Alabama Gov. Robert Bentley told reporters, “People’s lives have just been turned upside down” by the impact of the storms. He is expected to meet with President Obama, who has designated federal aid for recovery efforts.

Amid downed trees and power lines, many remain without power, including the entire Cullman County, Alabama. Law enforcement officials have struggled to cope with the aftermath. Many roads are impassable due to the damage. The Alabama Emergency Management Agency said damage has been reported in almost half of the state’s counties.

More than 30 people died in both Tennessee and Mississippi and 15 in Georgia. Several people died in Virginia, when the tornado passed through a mobile home park. Arkansas reported one fatality.

Experts say the tornado damage is on a scale not seen since April 3, 1974, when a series of tornadoes pounded the South and Midwest, killing 310 people.

U.S., EU Press For U.N. Human Rights Investigation in Syria

The United States and European Union have asked the United Nations’ Human Rights Council to look into allegations of human rights abuses in the government crackdown on protesters in Syria, where an estimated 450 people have died in almost two months of unrest. Several European nations are considering imposing sanctions.

Chinese representative Xia Jingge rejected the possibility of an investigation. “We reject any pressure tactics on human rights issues and any naming and shaming,” he said.

Syrian president Bashar al-Assad lifted the country’s nearly half-century old emergency law but has offered few other significant concessions. The government has categorized the demonstrations as led by “armed extremists” and vowed to put them down. Army tanks have been brought in to help quell the unrest, especially in Daraa, the focus of protests in the south.

More units could be seen in force Friday. Activists have planned further demonstrations after Friday prayers, and in part to memorialize those killed in last week’s violence in what they called a “day of rage” for Syria. Organizers called for gatherings in Daraa, Banias, and Homs, all of which have been hubs of previous demonstrations.

The Muslim Brotherhood has voiced support for demonstrators.

Morocco Begins Cafe Bombing Investigation

Moroccan police are launching a investigation into a bombing Thursday at a cafe in Marrakesh’s Djemaa el-Fna Square that killed 16 people, including 11 foreigners. Djeman el-Fna Square is a historic area popular with tourists.

No group has claimed responsibility for the attack, which may have been carried out by a suicide bomber.

French President Nicolas Sarkozy said the attack was “heinous, cruel and cowardly.” Eight of the foreign victims are believed to be French, and France is sending law enforcement experts to aid in the investigation.

Morocco has not seen a major terrorist attack since 2003, when suicide bombers killed 45 people in a Casablanca assault.

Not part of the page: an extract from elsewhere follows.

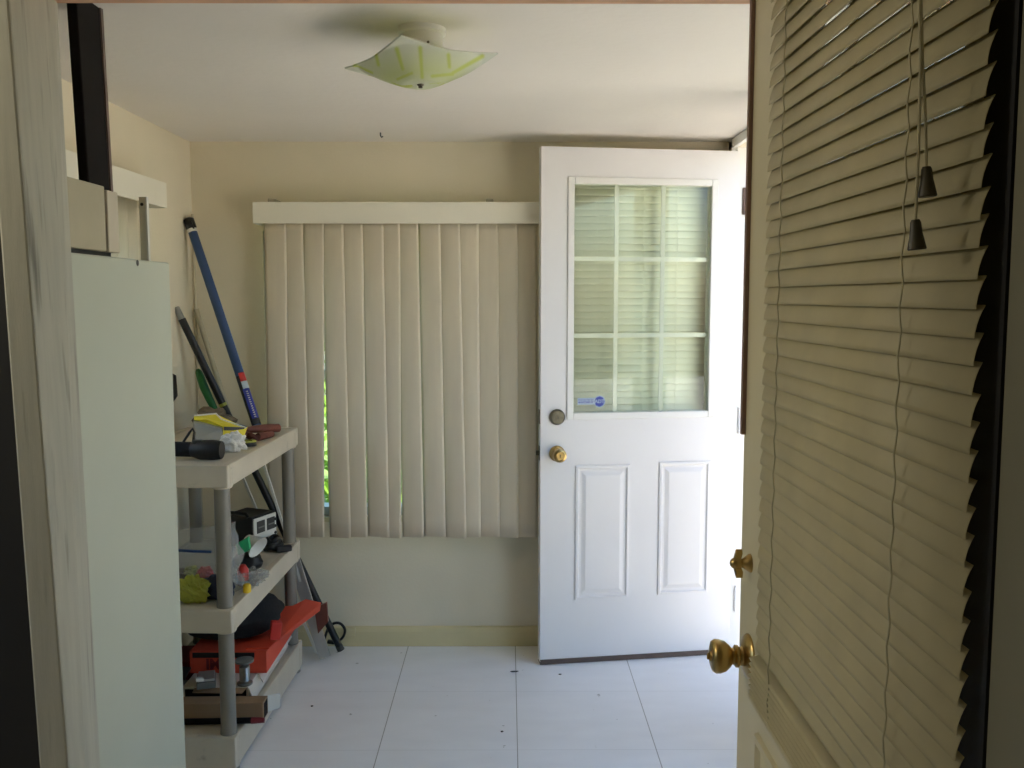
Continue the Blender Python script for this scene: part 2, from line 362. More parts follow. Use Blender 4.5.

Gadhafi Troops Battle Libyan Rebels Across Tunisian Border

According to witnesses, government troops battling Libyan rebels near the border crossed into Tunisian territory before being captured by Tunisian troops. Several civilians were reportedly injured in the clash.

The area near the border has been closely contested by rebels and Moammar Gadhafi’s forces. The Dhuheiba crossing is seen as an important passageway for people and supplies, and has changed hands in days of intense clashes.

Tunisia’s foreign ministry released a statement saying they “have informed the Libyans of their extreme indignation and demand measures to put an immediate stop to these violations.” In light of the protest-driven ouster of its own president, Zine el-Abidine Ben Ali, the Tunisian government has been seen as sympathetic to the Libyan opposition.